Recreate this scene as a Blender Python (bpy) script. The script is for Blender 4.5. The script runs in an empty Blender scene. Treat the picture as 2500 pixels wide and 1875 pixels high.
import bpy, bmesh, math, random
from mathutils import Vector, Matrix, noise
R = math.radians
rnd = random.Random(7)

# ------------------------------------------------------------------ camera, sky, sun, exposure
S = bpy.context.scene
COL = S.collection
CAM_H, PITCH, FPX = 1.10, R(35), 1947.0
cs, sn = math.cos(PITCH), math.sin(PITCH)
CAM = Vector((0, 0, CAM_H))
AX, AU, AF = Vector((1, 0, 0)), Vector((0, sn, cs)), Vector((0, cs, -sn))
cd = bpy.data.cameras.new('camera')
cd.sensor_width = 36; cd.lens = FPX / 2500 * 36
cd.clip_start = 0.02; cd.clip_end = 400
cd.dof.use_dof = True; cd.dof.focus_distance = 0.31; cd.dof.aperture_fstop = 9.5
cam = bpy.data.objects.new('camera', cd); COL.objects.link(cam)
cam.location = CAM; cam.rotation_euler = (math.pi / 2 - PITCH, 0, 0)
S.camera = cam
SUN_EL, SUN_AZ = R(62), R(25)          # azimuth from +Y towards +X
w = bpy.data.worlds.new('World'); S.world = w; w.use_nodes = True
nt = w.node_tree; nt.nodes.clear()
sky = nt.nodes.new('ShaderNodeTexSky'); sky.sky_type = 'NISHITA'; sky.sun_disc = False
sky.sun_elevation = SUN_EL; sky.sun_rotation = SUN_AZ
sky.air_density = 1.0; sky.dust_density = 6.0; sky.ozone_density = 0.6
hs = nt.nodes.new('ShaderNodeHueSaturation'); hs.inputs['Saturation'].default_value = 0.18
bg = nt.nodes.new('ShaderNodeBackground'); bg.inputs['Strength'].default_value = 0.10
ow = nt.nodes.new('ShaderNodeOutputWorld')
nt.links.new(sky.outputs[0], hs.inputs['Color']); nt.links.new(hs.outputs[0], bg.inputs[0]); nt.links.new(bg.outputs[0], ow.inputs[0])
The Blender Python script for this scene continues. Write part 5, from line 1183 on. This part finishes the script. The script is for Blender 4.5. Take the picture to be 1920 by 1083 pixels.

_WHAT THE TASK ASKS_:
Copy the material above, line for line.

_ANSWER TO THE TASK_:
Recreate this scene as a Blender Python (bpy) script. The script is for Blender 4.5. The script runs in an empty Blender scene. Treat the picture as 2500 pixels wide and 1875 pixels high.
import bpy, bmesh, math, random
from mathutils import Vector, Matrix, noise
R = math.radians
rnd = random.Random(7)

# ------------------------------------------------------------------ camera, sky, sun, exposure
S = bpy.context.scene
COL = S.collection
CAM_H, PITCH, FPX = 1.10, R(35), 1947.0
cs, sn = math.cos(PITCH), math.sin(PITCH)
CAM = Vector((0, 0, CAM_H))
AX, AU, AF = Vector((1, 0, 0)), Vector((0, sn, cs)), Vector((0, cs, -sn))
cd = bpy.data.cameras.new('camera')
cd.sensor_width = 36; cd.lens = FPX / 2500 * 36
cd.clip_start = 0.02; cd.clip_end = 400
cd.dof.use_dof = True; cd.dof.focus_distance = 0.31; cd.dof.aperture_fstop = 9.5
cam = bpy.data.objects.new('camera', cd); COL.objects.link(cam)
cam.location = CAM; cam.rotation_euler = (math.pi / 2 - PITCH, 0, 0)
S.camera = cam
SUN_EL, SUN_AZ = R(62), R(25)          # azimuth from +Y towards +X
w = bpy.data.worlds.new('World'); S.world = w; w.use_nodes = True
nt = w.node_tree; nt.nodes.clear()
sky = nt.nodes.new('ShaderNodeTexSky'); sky.sky_type = 'NISHITA'; sky.sun_disc = False
sky.sun_elevation = SUN_EL; sky.sun_rotation = SUN_AZ
sky.air_density = 1.0; sky.dust_density = 6.0; sky.ozone_density = 0.6
hs = nt.nodes.new('ShaderNodeHueSaturation'); hs.inputs['Saturation'].default_value = 0.18
bg = nt.nodes.new('ShaderNodeBackground'); bg.inputs['Strength'].default_value = 0.10
ow = nt.nodes.new('ShaderNodeOutputWorld')
nt.links.new(sky.outputs[0], hs.inputs['Color']); nt.links.new(hs.outputs[0], bg.inputs[0]); nt.links.new(bg.outputs[0], ow.inputs[0])
The Blender Python script for this scene continues. Write part 5, from line 1183 on. This part finishes the script. The script is for Blender 4.5. Take the picture to be 1920 by 1083 pixels.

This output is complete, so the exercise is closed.